Ce qui n'empêche que la relocalisation semble encore lointaine. « On en parle beaucoup, mais en matière d'ampleur, on n'est pas à la cheville de ce que la France a été dans le textile ». Et si celle-ci se concrétise, sera-t-elle l'apanage des marques premium ? Jean-Louis Brun le pense : « grâce aux charges salariales qui nous permettent de financer la santé, les retraites, la solidarité, produire français a un coût ». Et s'il se réjouit de cette organisation à l'œuvre, il estime qu'il faudrait aussi faire preuve de solidarité à l'égard des entreprises jouant le jeu du made in France. Mais aussi revoir la légitimité de certaines taxes qui, pense-t-il, créent une inéquité vis-à-vis de la concurrence internationale.

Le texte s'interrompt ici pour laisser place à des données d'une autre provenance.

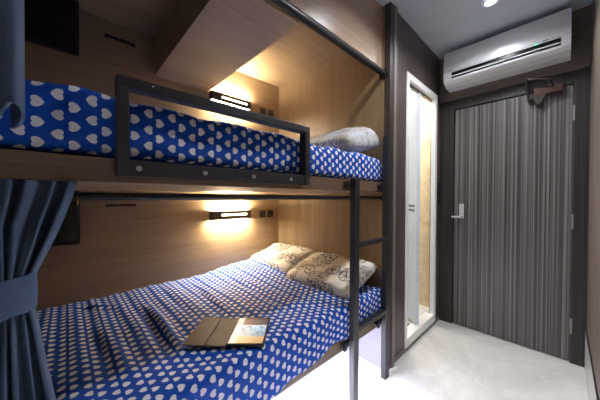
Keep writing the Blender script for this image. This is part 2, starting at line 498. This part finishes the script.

D'autant que la marque nourrit des ambitions internationales qu'elle peine à réaliser. « L'export ne représente que 15 % de notre chiffre d'affaires. Pour une maison française de produits premium, c'est assez faible ». Jusqu'en 2008 pourtant, la marque était bien distribuée sur la rive nord de la Méditerranée. La crise économique l'en a éloignée. « Depuis, nous n'avons jamais retrouvé le niveau que nous avions ». Et la configuration à l'étranger n'est pas toujours évidente : « En France on trouve beaucoup de distributeurs multi-marques, à l'étranger ce n'est pas le cas. Il faudrait que nous ayons nos propres points de vente mais nous sommes encore trop petits ». L'entreprise espère désormais accélérer sur ce sujet.